Véronique Hargot, qui a mené la bataille de Sainte-Catherine, critique la décision de l’Eglise. Entretien.

Vous n’hésitez pas à parler d’une expulsion de la Fraternité des Saints Apôtres et non d’un recadrage…

Oui, car elle est expulsée de Belgique en tant que Fraternité, et les prêtres, voire séminaristes qui resteraient le sont désormais à titre individuel, non reliés à la Fraternité que l’archevêque De Kesel ne veut explicitement pas accueillir dans son diocèse. C’est une expulsion car elle est canoniquement établie dans le diocèse.

La décision vous a surprise ?

Cette politique surprend de la part d’un archevêque qui nous appelle à ouvrir nos portes et nos frontières aux réfugiés (musulmans en majorité, faut-il le préciser) mais qui ne s’émeut pas de mettre à la porte et de renvoyer hors de ses frontières, ses séminaristes étrangers. Alors qu’il plaide partout pour un multiculturalisme et la diversité des religions dans la cité, voilà qu’il congédie les séminaristes non belges et hors du profil sacerdotal dessiné par les évêques de Belgique.

Que comprendre ? L’archevêché ne veut pas léser notamment les diocèses français…

Non, au contraire, cet argument est franchement discriminatoire, voire raciste car les Français sont persona non grata en Belgique. Et cette décision est appuyée par Mgr Kockerols, vice-président de la Comece qui réunit les épiscopats européens. Par solidarité avec les autres évêques ? Faux puisque les séminaristes peuvent rester s’ils se présentent isolément, hors fraternité. Une solidarité intelligente aurait été de se réjouir de rassembler des jeunes séminaristes du monde entier dans la capitale de l’Europe, pour former une fraternité sacerdotale universelle et les envoyer par après essaimer au loin.

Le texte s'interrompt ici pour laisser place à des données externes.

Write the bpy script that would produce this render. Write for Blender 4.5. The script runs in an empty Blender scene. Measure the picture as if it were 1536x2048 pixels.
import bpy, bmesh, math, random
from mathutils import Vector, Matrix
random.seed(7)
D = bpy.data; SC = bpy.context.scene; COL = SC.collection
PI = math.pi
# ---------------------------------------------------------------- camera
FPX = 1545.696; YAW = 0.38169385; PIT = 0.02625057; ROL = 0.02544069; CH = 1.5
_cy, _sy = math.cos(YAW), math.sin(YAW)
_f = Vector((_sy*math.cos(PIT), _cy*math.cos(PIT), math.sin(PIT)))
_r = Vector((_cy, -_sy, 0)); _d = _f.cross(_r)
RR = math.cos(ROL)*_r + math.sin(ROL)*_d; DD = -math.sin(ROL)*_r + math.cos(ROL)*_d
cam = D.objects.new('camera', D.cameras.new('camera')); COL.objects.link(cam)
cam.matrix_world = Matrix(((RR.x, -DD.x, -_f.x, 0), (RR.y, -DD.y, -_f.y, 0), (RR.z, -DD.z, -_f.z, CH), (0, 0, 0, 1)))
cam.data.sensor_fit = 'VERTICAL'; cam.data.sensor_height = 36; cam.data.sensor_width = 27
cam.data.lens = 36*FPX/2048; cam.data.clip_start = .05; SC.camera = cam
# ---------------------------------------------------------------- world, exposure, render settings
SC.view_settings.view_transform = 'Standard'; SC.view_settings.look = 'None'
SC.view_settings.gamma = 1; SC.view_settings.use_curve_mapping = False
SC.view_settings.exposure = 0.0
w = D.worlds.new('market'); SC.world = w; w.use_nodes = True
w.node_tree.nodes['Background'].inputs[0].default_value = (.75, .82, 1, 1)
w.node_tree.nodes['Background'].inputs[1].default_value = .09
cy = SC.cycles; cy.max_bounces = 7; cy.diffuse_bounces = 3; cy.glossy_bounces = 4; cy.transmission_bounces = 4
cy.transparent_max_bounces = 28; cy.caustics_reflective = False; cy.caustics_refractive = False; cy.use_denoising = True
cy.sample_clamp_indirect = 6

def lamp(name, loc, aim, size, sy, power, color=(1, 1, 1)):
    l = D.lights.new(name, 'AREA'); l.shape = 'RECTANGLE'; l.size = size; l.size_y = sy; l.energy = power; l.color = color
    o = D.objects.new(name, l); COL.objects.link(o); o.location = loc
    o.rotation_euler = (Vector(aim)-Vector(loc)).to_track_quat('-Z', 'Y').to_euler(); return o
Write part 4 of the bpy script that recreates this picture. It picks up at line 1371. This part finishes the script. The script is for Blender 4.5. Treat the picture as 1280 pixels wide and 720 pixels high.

L’argument « français » est d’autant plus inouï que les 2/3 des séminaristes de Namur sont étrangers, et qu’une majorité plus grande encore remplit les bancs de l’Institut d’études théologiques.

Pour réajuster cette décision discriminatoire, il serait donc maintenant juste d’expulser aussi la totalité des séminaristes du Néocatéchuménat, tous étrangers, ainsi que la majorité des prêtres et séminaristes de l’Emmanuel, étrangers eux aussi.